Written request: Could the lines from the start of the data through the line with "(.62, .27, .04), .5, .1, 2, 8, .05)" be set down exactly, with no pictures among them?

..........

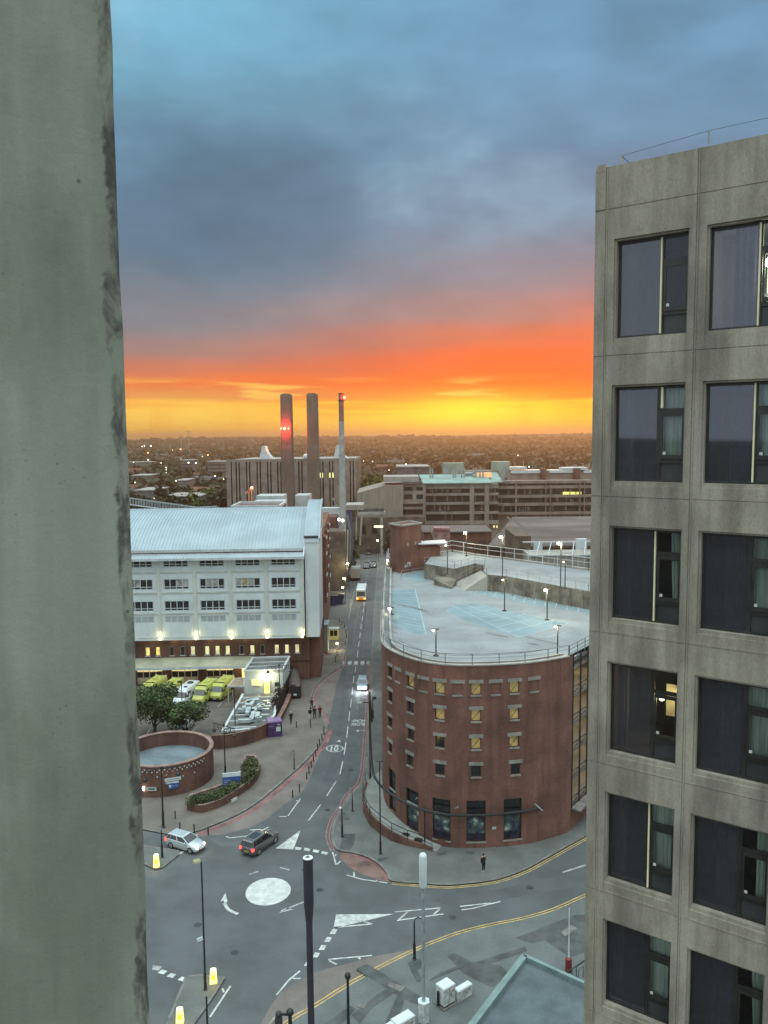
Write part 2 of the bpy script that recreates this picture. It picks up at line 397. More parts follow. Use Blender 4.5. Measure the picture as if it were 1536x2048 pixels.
m_yel = M('high_visibility_yellow', (.46, .50, .12), .4, .06, 1, 6, .04, coat=.3)
m_bodyw = M('white_car_paint', (.62, .68, .70), .35, .04, 1, 6, .03, coat=.5)
m_silver = M('silver_car_paint', (.46, .52, .54), .3, .04, 1, 6, .03, metal=.35, coat=.5)
m_gunm = M('gunmetal_car_paint', (.13, .125, .13), .3, .04, 1, 6, .03, metal=.4, coat=.5)
m_blackp = M('black_car_paint', (.02, .02, .03), .25, .04, 1, 6, .03, coat=.6)
m_tyre = M('tyre_rubber', (.02, .02, .02), .9, .1, 3, 12, .1)
m_alloy = M('alloy_wheel', (.38, .4, .41), .35, .1, 3, 12, .05, metal=.6)
m_cglass = M('car_glass', (.02, .026, .03), .06, .1, 1, 6, .02, spec=.8)
m_tail = emat('tail_lamp_glow', (1, .05, .04), 3.2)
m_head = emat('head_lamp_glow', (1, .88, .5), 2.4)
m_headb = emat('bright_head_lamp_glow', (.92, .98, 1), 16)
m_purple = M('purple_paint', (.075, .04, .14), .5, .12, 1.2, 8, .08)
m_leaf = M('tree_leaves', (.072, .112, .044), .8, .38, .5, 4, .3)
m_leaf2 = M('dark_leaves', (.046, .048, .024), .85, .24, .12, 1.2, .35)
m_leaf3 = M('spring_leaves', (.10, .12, .03), .85, .35, .4, 2, .3)
m_hedge = M('clipped_hedge', (.088, .115, .050), .9, .36, 1.6, 14, .3)
m_bark = M('bark', (.06, .048, .036), .95, .25, 3, 12, .2)
m_skin = M('skin', (.42, .25, .18), .6, .05, 3, 12, .03)
m_hair = M('dark_hair', (.02, .016, .014), .7, .1, 6, 20, .1)
m_dcloth = M('black_cloth', (.018, .018, .022), .9, .15, 6, 20, .1)
m_wcloth = M('white_cloth', (.6, .6, .58), .9, .08, 6, 20, .05)
m_rcloth = M('maroon_cloth', (.20, .03, .035), .9, .15, 6, 20, .1)
m_bcloth = M('navy_cloth', (.02, .025, .05), .9, .15, 6, 20, .1)
m_blue = M('blue_sign', (.045, .10, .30), .5, .05, 2, 8, .03)
m_copper = M('green_copper', (.23, .34, .31), .7, .1, .3, 4, .1)
m_orange = M('orange_plastic', (.62, .27, .04), .5, .1, 2, 8, .05)

# ================================================================== GROUND
def terr(x, y):
    r = math.hypot(x, y)
    q = min(1, max(0, (r-1400)/3400)); q = q*q*(3-2*q)
    w = 5*math.sin(x*.0011+1.3)+4*math.sin(x*.0029+y*.0008)+3*math.sin(x*.0071+2)+2.2*math.sin(y*.0053+x*.001)
    far = 1 if r < 5200 else max(0, 1-(r-5200)/2500)
    return -.06+q*(34+w)*far + min(1, max(0, (r-500)/900))*(1.5*math.sin(x*.012)+1.5*math.sin(y*.009))
mb = MB(); xs = [-9000+300*i for i in range(61)]; ys = [-2000, -1000, -300, 0, 20, 150, 300, 420]+[500+100*i for i in range(56)]+[6500, 7200, 8200, 9500]
for i in range(len(xs)-1):
    for j in range(len(ys)-1):
        mb.face([(x, y, terr(x, y)) for x, y in ((xs[i], ys[j]), (xs[i+1], ys[j]), (xs[i+1], ys[j+1]), (xs[i], ys[j+1]))])
struct(mb, 'ground', M('far_land', (.050, .046, .030), .95, .38, .006, .05, .35), smooth=True)
mb = MB(); mb.face([(-75, 15, 0), (90, 15, 0), (90, 150, 0), (-75, 150, 0)])
struct(mb, 'road', m_asph)
# street running away
kerbR_street = [(744, 1321), (746, 1274), (749, 1216), (752, 1177), (755, 1130), (757, 1090)]
mb = MB(); mb.face([(-30, 150, -.004), (14, 150, -.004), (14, 420, -.004), (-30, 420, -.004)])
struct(mb, 'street', m_asph)
# worn, lighter approach to the hump and mended strips
mb = MB()
mb.face(gp([(648, 1400), (742, 1400), (737, 1468), (655, 1468)], .004)); mb.face(gp([(400, 1668), (560, 1612), (640, 1560), (700, 1600), (560, 1690), (440, 1692)], .004))
struct(mb, 'road_wear', M('worn_road', (.096, .104, .108), .85, .08, .3, 9, .16))

mb = MB()
for du in (-17, -8, 7, 16):
    ribbon(mb, smoothpts(gp([(672+du*1.25, 1563), (689+du*1.1, 1500), (698+du*.95, 1430), (706+du*.8, 1370), (713+du*.68, 1320), (720+du*.55, 1262), (727+du*.45, 1212)]), 3), .55, .0055)
struct(mb, 'tyre_polished_tracks', M('polished_road', (.080, .089, .098), .6, .12, .5, 9, .16))
mb = MB()
for u, v in ((470, 1905), (640, 1780), (905, 1835), (702, 1540), (655, 1620), (1060, 1775), (610, 1740), (395, 1850)):
    q = G(u, v); mb.prism([(q.x+.33*math.cos(k*.524), q.y+.33*math.sin(k*.524)) for k in range(12)], 0, .0065, sides=False)
struct(mb, 'manhole_covers', M('tar_seam', (.045, .048, .052), .7, .15, 1, 9, .15))
# pavements
kerbL = [(240, 1648), (287, 1659), (333, 1668), (362, 1671), (390, 1664), (418, 1654), (474, 1630), (516, 1604), (558, 1569), (594, 1538), (622, 1510), (642, 1485), (653, 1457), (647, 1440), (633, 1418), (622, 1398), (628, 1378), (639, 1364), (662, 1346), (681, 1333), (686, 1318), (694, 1280), (692, 1258), (676, 1244), (640, 1240)]
KL = smoothpts(gp(kerbL), 3)
close = [Vector((-14, 165)), Vector((-16, 127)), Vector((-60, 118)), Vector((-60, 82))]
mb = MB(); mb.prism(list(KL)+close, -.02, .12)
struct(mb, 'pavement_hospital', m_paver)
mb = MB(); ribbon(mb, offs(KL, .0), .32, .126)
struct(mb, 'kerb_hospital', m_kerb)
kerbR = [(757, 1090), (755, 1130), (752, 1177), (749, 1216), (746, 1274), (743.5, 1321), (742.6, 1372), (739, 1431), (736, 1481), (733, 1524), (729, 1554), (722, 1571), (700, 1592), (690, 1612), (681, 1624), (672, 1640), (666, 1659), (665, 1677), (674.7, 1700), (707.7, 1706.6), (734.8, 1715), (758.5, 1728.6), (775, 1747), (784.5, 1763), (843.5, 1767.6), (891, 1770.8), (936, 1767.6), (974, 1763), (1006, 1756), (1051, 1739), (1098.7, 1713), (1146.6, 1686), (1172, 1672), (1240, 1632), (1340, 1585)]
KR = smoothpts(gp(kerbR), 3)
mb = MB(); mb.prism(list(KR)+[Vector((60, 105)), Vector((30, 200)), Vector((2, 230))], -.02, .12)
struct(mb, 'pavement_garage', m_pave)
mb = MB(); ribbon(mb, KR, .26, .126); struct(mb, 'kerb_garage', m_kerb)
kerbB = [(1300, 1745), (1230, 1773), (1170.5, 1797), (1114.7, 1822), (1050.9, 1841), (987, 1853.7), (923, 1869.7), (878.6, 1886), (846.7, 1899), (779.7, 1931), (732, 1957), (700, 1975), (629.6, 2020), (590, 2043), (540, 2085), (480, 2160)]
KB = smoothpts(gp(kerbB), 3)
mb = MB(); mb.prism(list(KB)+[Vector((-9, 15)), Vector((60, 15)), Vector((60, 62))], -.02, .11)
struct(mb, 'pavement_corner', M('blue_grey_pavement', (.122, .140, .138), .9, .08, .3, 7, .16))
mb = MB(); ribbon(mb, offs(KB, .35), .09, .008); ribbon(mb, offs(KB, .6), .09, .008) if False else None
ribbon(mb, offs(KB, -.22), .10, .008); ribbon(mb, offs(KB, -.48), .10, .008)
kr2 = [p for p in KR if p.y < 79 and p.x > 0.3 or (p.x > .6 and p.y < 100)]
a_ = [p for p in smoothpts(gp(kerbR[23:]), 3)]
ribbon(mb, offs(a_, -.22), .09, .008); ribbon(mb, offs(a_, -.46), .09, .008)
struct(mb, 'yellow_lines', m_yell)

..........

Result of this task:
Write part 2 of the bpy script that recreates this picture. It picks up at line 397. More parts follow. Use Blender 4.5. Measure the picture as if it were 1536x2048 pixels.
m_yel = M('high_visibility_yellow', (.46, .50, .12), .4, .06, 1, 6, .04, coat=.3)
m_bodyw = M('white_car_paint', (.62, .68, .70), .35, .04, 1, 6, .03, coat=.5)
m_silver = M('silver_car_paint', (.46, .52, .54), .3, .04, 1, 6, .03, metal=.35, coat=.5)
m_gunm = M('gunmetal_car_paint', (.13, .125, .13), .3, .04, 1, 6, .03, metal=.4, coat=.5)
m_blackp = M('black_car_paint', (.02, .02, .03), .25, .04, 1, 6, .03, coat=.6)
m_tyre = M('tyre_rubber', (.02, .02, .02), .9, .1, 3, 12, .1)
m_alloy = M('alloy_wheel', (.38, .4, .41), .35, .1, 3, 12, .05, metal=.6)
m_cglass = M('car_glass', (.02, .026, .03), .06, .1, 1, 6, .02, spec=.8)
m_tail = emat('tail_lamp_glow', (1, .05, .04), 3.2)
m_head = emat('head_lamp_glow', (1, .88, .5), 2.4)
m_headb = emat('bright_head_lamp_glow', (.92, .98, 1), 16)
m_purple = M('purple_paint', (.075, .04, .14), .5, .12, 1.2, 8, .08)
m_leaf = M('tree_leaves', (.072, .112, .044), .8, .38, .5, 4, .3)
m_leaf2 = M('dark_leaves', (.046, .048, .024), .85, .24, .12, 1.2, .35)
m_leaf3 = M('spring_leaves', (.10, .12, .03), .85, .35, .4, 2, .3)
m_hedge = M('clipped_hedge', (.088, .115, .050), .9, .36, 1.6, 14, .3)
m_bark = M('bark', (.06, .048, .036), .95, .25, 3, 12, .2)
m_skin = M('skin', (.42, .25, .18), .6, .05, 3, 12, .03)
m_hair = M('dark_hair', (.02, .016, .014), .7, .1, 6, 20, .1)
m_dcloth = M('black_cloth', (.018, .018, .022), .9, .15, 6, 20, .1)
m_wcloth = M('white_cloth', (.6, .6, .58), .9, .08, 6, 20, .05)
m_rcloth = M('maroon_cloth', (.20, .03, .035), .9, .15, 6, 20, .1)
m_bcloth = M('navy_cloth', (.02, .025, .05), .9, .15, 6, 20, .1)
m_blue = M('blue_sign', (.045, .10, .30), .5, .05, 2, 8, .03)
m_copper = M('green_copper', (.23, .34, .31), .7, .1, .3, 4, .1)
m_orange = M('orange_plastic', (.62, .27, .04), .5, .1, 2, 8, .05)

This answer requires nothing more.